Nearly 5,000 young med school grads have accepted federal grants to pay off school expenses, an average of $150,000 per student. They are working in underserved areas, but will they stay?
• R-CALF USA, the stock raising group, is chartering buses to an August 26 hearing in Fort Collins, Colorado, and hopes to have 25,000 ranchers and farm owners there to meet with Department of Justice officials investigating antitrust violations in the beef business.
• Also, if you’d like a good summary of where we are with USDA’s proposed rules under the Packers and Stockyards Act — rules governing beef markets and the relationship between chicken contractors and large integrators — Philip Brasher has a good summary. Remember, these are the rules that have stirred Congress and started a hot war between livestock raisers and packers. Go here.

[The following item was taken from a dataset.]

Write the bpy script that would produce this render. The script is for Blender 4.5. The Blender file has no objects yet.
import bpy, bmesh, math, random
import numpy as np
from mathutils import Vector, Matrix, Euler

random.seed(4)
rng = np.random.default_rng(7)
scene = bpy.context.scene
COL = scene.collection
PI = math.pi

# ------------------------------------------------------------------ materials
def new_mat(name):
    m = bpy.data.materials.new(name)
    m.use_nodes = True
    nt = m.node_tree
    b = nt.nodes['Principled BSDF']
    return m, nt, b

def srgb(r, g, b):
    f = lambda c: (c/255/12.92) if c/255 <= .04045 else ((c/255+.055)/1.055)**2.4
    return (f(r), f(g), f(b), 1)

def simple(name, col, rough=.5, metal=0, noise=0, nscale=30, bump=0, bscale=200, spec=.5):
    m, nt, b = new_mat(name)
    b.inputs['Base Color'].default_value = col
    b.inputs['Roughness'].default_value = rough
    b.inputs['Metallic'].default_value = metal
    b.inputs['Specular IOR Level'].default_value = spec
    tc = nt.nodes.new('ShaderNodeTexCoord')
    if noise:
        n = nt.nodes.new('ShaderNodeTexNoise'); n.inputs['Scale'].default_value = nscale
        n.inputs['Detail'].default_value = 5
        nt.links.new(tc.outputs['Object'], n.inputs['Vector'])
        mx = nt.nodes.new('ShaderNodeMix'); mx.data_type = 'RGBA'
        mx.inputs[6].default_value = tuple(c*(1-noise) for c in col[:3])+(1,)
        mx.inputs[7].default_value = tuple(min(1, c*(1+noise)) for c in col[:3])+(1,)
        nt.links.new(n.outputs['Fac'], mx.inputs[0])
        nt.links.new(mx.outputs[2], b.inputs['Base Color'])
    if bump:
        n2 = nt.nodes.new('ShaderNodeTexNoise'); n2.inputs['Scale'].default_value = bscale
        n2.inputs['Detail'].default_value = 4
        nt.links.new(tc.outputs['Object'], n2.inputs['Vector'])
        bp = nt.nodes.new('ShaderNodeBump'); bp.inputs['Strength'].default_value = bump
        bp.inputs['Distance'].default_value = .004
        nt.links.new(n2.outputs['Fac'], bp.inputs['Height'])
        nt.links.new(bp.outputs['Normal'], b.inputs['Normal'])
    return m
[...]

• The Wall Street Journal reports on the decision U.S. wheat farmers are facing — how much to plant. Russia has cut off exports of wheat as their fields have been ravaged by fire and drought. In Australia, there are warnings of a locust plague. Prices are rising.
But if the dire warnings prove false and everyone overplants wheat, then the disaster could be in a glutted market and plummeting prices.